Founder and President
Perchance Inc.
San Francisco, California
No one wants to relaunch a company. You want it to work the first time. But that doesn't always happen. So if you're starting up a technology-based company, make sure that your core technology has multiple uses. That's something that I didn't understand clearly when I cofounded PF.Magic Inc., a multimedia-entertainment company, in the early 1990s. We had sunk our money and our time into creating a product for AT&T -- a hardware-software system that allowed kids to play games like Street Fighter over a phone line with their pals. (Think pre-Internet.) But, at the eleventh hour, AT&T pulled out of all multimedia projects, which left us high and dry.
With little left to lose, we created a virtual pet that would live on a computer screen and would behave just like the real thing. This was 1995, three years before anyone would ever see a Tamagotchi. Our target market? Eight-year-old girls. Over about a year, our office cubicles (once decorated with "Terminator" posters) transformed into cute, flower-filled shrines to My Little Pony. Our relaunch required a shift in our mentality: Good-bye guns, Hello Kitty. The result? Dogz, our first product, became a surprise hit of the 1995 Christmas season. We sold half a million retail products, without any advertising.
Rob Fulop (rob@robfulop.com), a former professional poker player, has been designing and developing interactive-entertainment applications for 20 years. Perchance Inc. is an Internet-entertainment company that is developing a series of branded "online-flirting" environments, which includes a Web site that is expected to launch in the fall of 2000 (www.princecharmings.com). Fulop cofounded PF.Magic Inc. in 1994, which was acquired by the Learning Co. in 1998.
Founder and President
Urban Family Institute
Washington, DC
How do you know if it's time for a major life makeover? You have to read the signs. But that idea means different things to different people. For me, the signs became crystal clear about 10 years ago: A series of tragedies made me wake up and realize that I had to do something to improve the lives of children.
At the time, I was an executive at Xerox. My wife and I had already been taking kids into our home for many years. We had a simple policy in our house: Any child could bring home any other child at any time for any reason. We'd feed those children, clothe them, house them -- give them whatever they needed. And children kept coming through our door, the numbers growing every year. Dozens and dozens of our kids went on to college, and several of them earned master's degrees.
But some of them didn't fare so well. Some went to jail. Some were killed. Some killed themselves. I had to recognize that, no matter how much we invested in those kids, we were not immune to feeling the pain of violence; we still buried children. That was a turning point for me. I was forced to see that there were bigger issues in the world than what my wife and I could fix -- that our society's routine neglect of children, on all levels, wreaks enormous damage.

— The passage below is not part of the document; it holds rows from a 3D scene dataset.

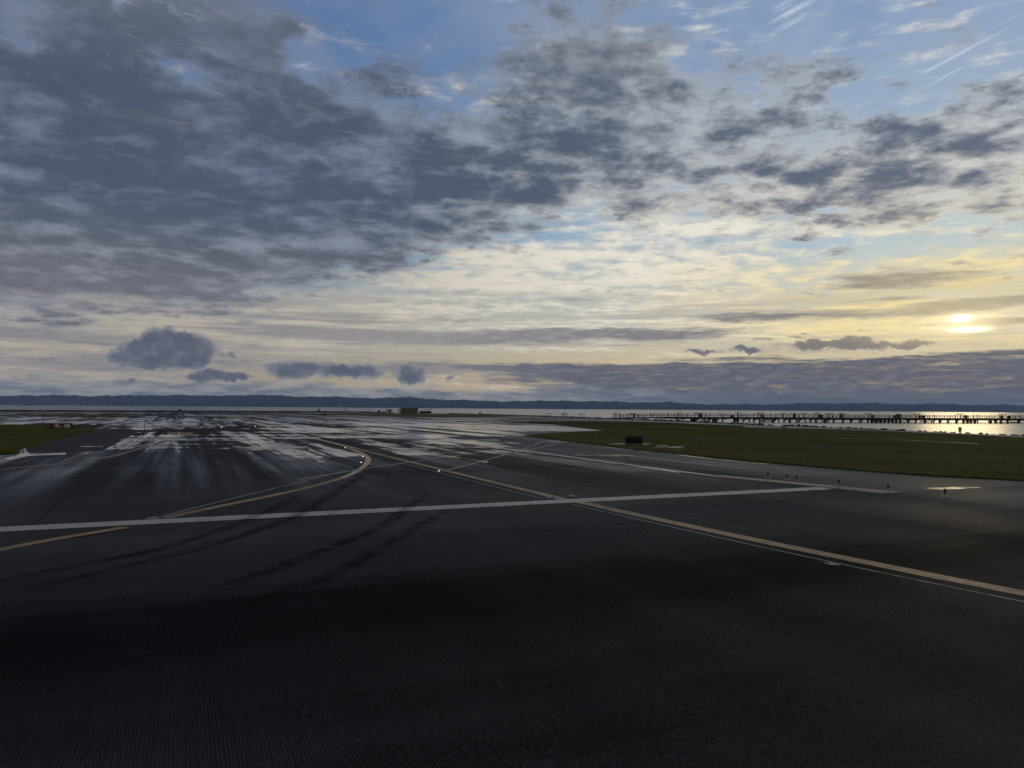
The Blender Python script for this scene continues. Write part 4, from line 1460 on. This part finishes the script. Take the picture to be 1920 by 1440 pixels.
# ------------------------------------------------------------------ airfield lights
def edge_light(px, yt, yb, kind, label, group, cat='edge light'):
    p = G(px, yb)
    d = ray(px, yt)
    h = CAM_H + d.z / d.y * p.y
    o = empty('edge_light', p, 0, label, cat, group)
    k = h / 0.33
    MB().lathe((0, 0, 0.004), [(.15 * k, 0), (.15 * k, .018), (.11 * k, .026)], 16).build('base_plate', M['cast'], o)
    MB().bar((0, 0, .02), (0, 0, h * .55), .018 * k, 8).build('stem', M['steel'], o)
    if kind == 'blue':
        MB().lathe((0, 0, h * .50), [(.028 * k, 0), (.05 * k, .02 * k), (.05 * k, .05 * k), (.03 * k, .06 * k)], 12).build('collar', M['steel'], o)
        MB().lathe((0, 0, h * .70), [(.03 * k, 0), (.046 * k, .02 * k), (.042 * k, .07 * k), (.02 * k, .095 * k)], 12).build('lens', M['blue_lens'], o, True)
    else:
        MB().lathe((0, 0, h * .48), [(.02 * k, 0), (.055 * k, .03 * k), (.065 * k, .08 * k), (.06 * k, .12 * k)], 12).build('collar', M['steel'], o)
        MB().lathe((0, 0, h * .48 + .12 * k), [(.062 * k, 0), (.058 * k, .03 * k), (.035 * k, .05 * k)], 12).build('lens', M['red_lens'], o, True)
    return o


for px_, yt, yb, kd, lb in (
        (1440, 884, 896.5, 'blue', 'slim blue edge light on the taxiway edge, farthest of the row'),
        (1475.5, 887.6, 900, 'blue', 'slim blue edge light, second of the row from the far end'),
        (1493.5, 891.4, 901.4, 'red', 'round-headed dark red edge light close behind the slim blue one'),
        (1573, 899, 911.4, 'red', 'round-headed dark red edge light, second of the red ones from afar'),
        (1665.5, 908, 921, 'red', 'round-headed dark red edge light, third of the red ones from afar'),
        (1772, 916.4, 931, 'red', 'nearest and largest round-headed edge light, beside the right puddle'),
        (1175, 854.6, 862.6, 'blue', 'single blue edge light below the black sign board'),
        (995.5, 834.6, 840.6, 'blue', 'tiny edge light at the end of the white edge line')):
    edge_light(px_, yt, yb, kd, lb, 'edge lights along the right taxiway edge')
for i, (px_, yt, yb) in enumerate(((219, 788.6, 791.2), (229.5, 789, 792), (244, 791.4, 795), (257, 793.6, 798.4), (271, 794.6, 801.4), (286, 796.4, 802), (302, 798.2, 803), (308.4, 799.6, 807))):
    edge_light(px_, yt, yb, 'blue', 'thin dark light stake on the wet apron right of the red sign, %s from afar' % ORD[i], 'light stakes right of the red sign')
edge_light(216, 831.4, 839, 'blue', 'lone dark light stake at the end of the wet streak, left', 'lone stake')
del bpy.data.objects['edge_light.016']['group']


def inset_light(px, py, r_, lens, label, group):
    p = G(px, py)
    o = empty('inset_light', (p.x, p.y, .014), 0, label, 'inset light', group)
    MB().lathe((0, 0, 0), [(r_, 0), (r_ * .92, .012), (r_ * .6, .022)], 20).build('casting', M['cast'], o)
    if lens:
        MB().lathe((0, 0, .02), [(.022, 0), (.031, .015), (.026, .036), (.009, .047)], 10).build('lens', M[lens], o, True)
    else:
        for a in (0, math.pi):
            MB().box((math.cos(a) * r_ * .55, math.sin(a) * r_ * .55, .022), (r_ * .5, .09, .012)).build('window', M['black'], o)
    return o


for px_, py_, lens, lb in ((437, 781, 'lit_white', 'far lit runway light, highest of the glowing dots'), (442.5, 787.2, 'lit_white', 'small lit runway light just below the highest one'),
                           (416, 801.6, 'lit_amber', 'bright yellow lit light, left of the bright pair'), (479, 800.4, 'lit_amber', 'bright yellow lit light, right of the bright pair'),
                           (541.5, 809.6, 'lit_white', 'faint lit light beside the yellow centre line'), (647, 840.4, 'lit_amber', 'lit amber light on the yellow line before the curve'),
                           (680.4, 857, 'lit_amber', 'upper lit light inside the yellow curve'), (677, 868.6, 'lit_white', 'lower white lit light inside the yellow curve'),
                           (823, 884.6, 'lit_white', 'faint lit light on the near centre line')):
    o = inset_light(px_, py_, .16, lens, lb, 'lit pavement lights')
    if px_ in (416, 479):
        for ch in o.children:
            if ch.name.startswith('lens'): ch.scale = (1.7, 1.7, 1.7)
for px_, py_, r_, lb in ((1560, 1058, .17, 'round metal light fitting set in the thin kerf line, nearest of all'), (1030, 933.4, .22, 'metal light fitting on the far side of the white line, left of the yellow one'),
                         (1071, 930.6, .22, 'metal light fitting just right of where the yellow line meets the white'), (289, 972, .22, 'metal light fitting beside the start of the left yellow curve')):
    inset_light(px_, py_, r_, None, lb, 'unlit pavement lights')

# ------------------------------------------------------------------ air
mb = MB()
mb.box((0, 9000, 150), (62000, 24000, 308))
hz = mb.build('haze', None)
m = bpy.data.materials.new('haze')
m.use_nodes = True
nt = m.node_tree
nt.nodes.clear()
pv = nt.nodes.new('ShaderNodeVolumePrincipled')
pv.inputs['Color'].default_value = (0.50, 0.66, 1.0, 1)
pv.inputs['Density'].default_value = 3.5e-5
pv.inputs['Anisotropy'].default_value = 0.2
ou = nt.nodes.new('ShaderNodeOutputMaterial')
nt.links.new(pv.outputs[0], ou.inputs['Volume'])
hz.data.materials.append(m)
tag(hz, kind='stuff')
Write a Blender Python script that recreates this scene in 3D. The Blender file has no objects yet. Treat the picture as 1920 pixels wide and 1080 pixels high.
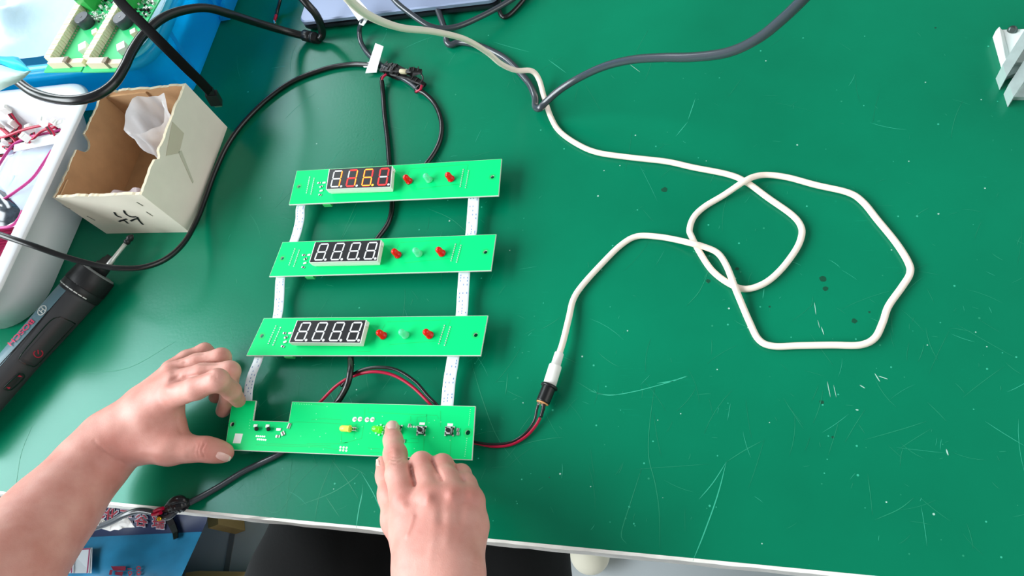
import bpy, bmesh, math, random
import numpy as np
from mathutils import Vector, Matrix, geometry
from mathutils.bvhtree import BVHTree
SC = bpy.context.scene
COL = SC.collection
# ------------------------------------------------------------------ camera, sky, light, exposure
RX = Vector((0.9620110254083021, 0.11367976318964795, -0.24821703896794126))
UX = Vector((0.005624879654569814, 0.9007385291711762, 0.43432529605747977))
FX = Vector((-0.272952647398296, 0.41922191439342893, -0.8658809610856275))
CX = Vector((0.0, -0.0485164628102947, 0.5450676351900029))
FPX = 1312.0
cam_d = bpy.data.cameras.new('camera')
cam_d.sensor_width = 36; cam_d.lens = FPX / 1920 * 36
cam_d.clip_start = .01; cam_d.clip_end = 60
cam = bpy.data.objects.new('camera', cam_d); COL.objects.link(cam)
cam.matrix_world = Matrix(((RX.x, UX.x, -FX.x, CX.x), (RX.y, UX.y, -FX.y, CX.y), (RX.z, UX.z, -FX.z, CX.z), (0, 0, 0, 1)))
SC.camera = cam
SC.view_settings.view_transform = 'Standard'
SC.view_settings.look = 'None'
SC.view_settings.gamma = 1
SC.view_settings.use_curve_mapping = False
SC.view_settings.exposure = 0.0
w = bpy.data.worlds.new('room_light'); SC.world = w; w.use_nodes = True
wb = w.node_tree.nodes['Background']; wb.inputs[0].default_value = (.93, .97, 1, 1); wb.inputs[1].default_value = .25
def area(name, loc, target, sx, sy, power, col):
    l = bpy.data.lights.new(name, 'AREA'); l.shape = 'RECTANGLE'; l.size = sx; l.size_y = sy; l.energy = power; l.color = col
    o = bpy.data.objects.new(name, l); COL.objects.link(o); o.location = loc
    o.rotation_euler = (Vector(target) - Vector(loc)).to_track_quat('-Z', 'Y').to_euler()
    return o
# the daylight window at the left end of the bench
area('window_and_fill_light', (-2.62, -.76, 1.95), (0, -.76, 1.95), 3.6, 2.1, 295, (.90, .97, 1))
area('window_and_fill_light', (-2.62, 2.85, 1.95), (0, 2.85, 1.95), 1.4, 2.1, 80, (.90, .97, 1))

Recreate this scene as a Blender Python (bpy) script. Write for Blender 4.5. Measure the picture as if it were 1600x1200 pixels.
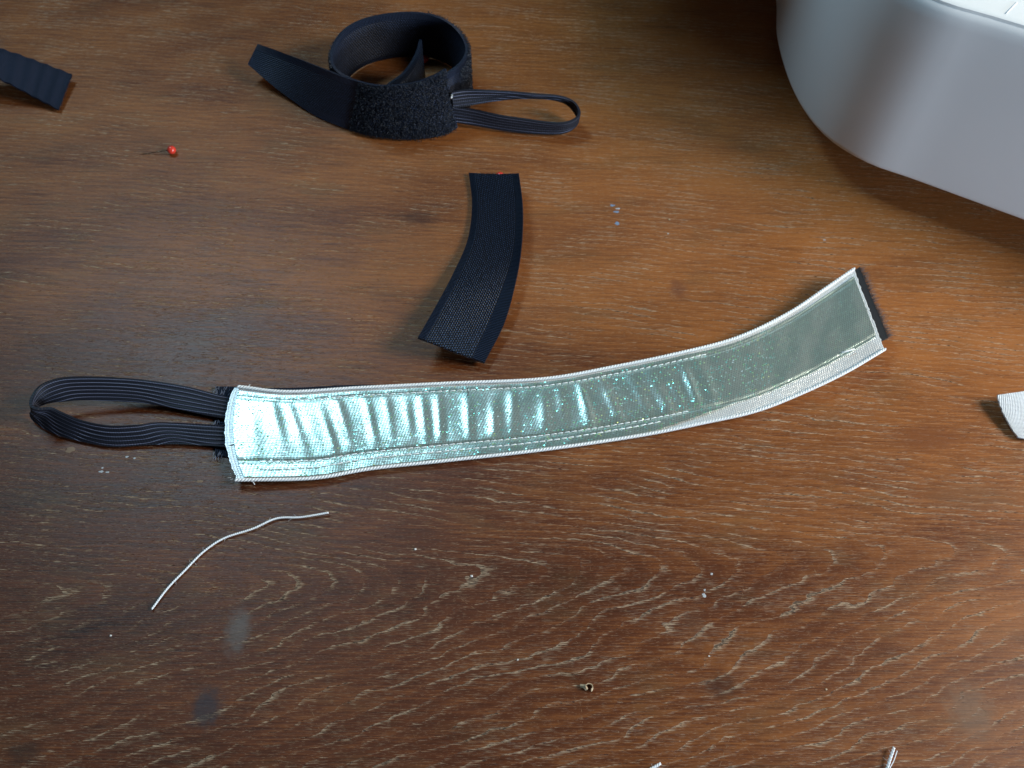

There I was, a learned, successful adult. I thought, If not me, then who? So, in 1988, I quit my job at Xerox and, about three years later, started the Urban Family Institute in my basement, as a nonprofit organization aimed at changing the lives of children. My point is that life will provide you with signs. But you have to be willing to see those signs and to follow whatever path they take you on. And whatever path you follow will lead you to your happiness.
Kent Amos and his wife, Carmen, took into their home more than 87 teenagers before he founded the Urban Family Institute in 1991. Begun as an after-school effort for children, the nonprofit organization today includes 29 Kids Houses in more than 20 cities across the country, where local adults volunteer for such activities as helping youths with their homework and sharing family-style meals with them. Amos's latest initiative, the Urban Family University, is a curriculum-based model for adult development in a dozen public-housing sites nationwide.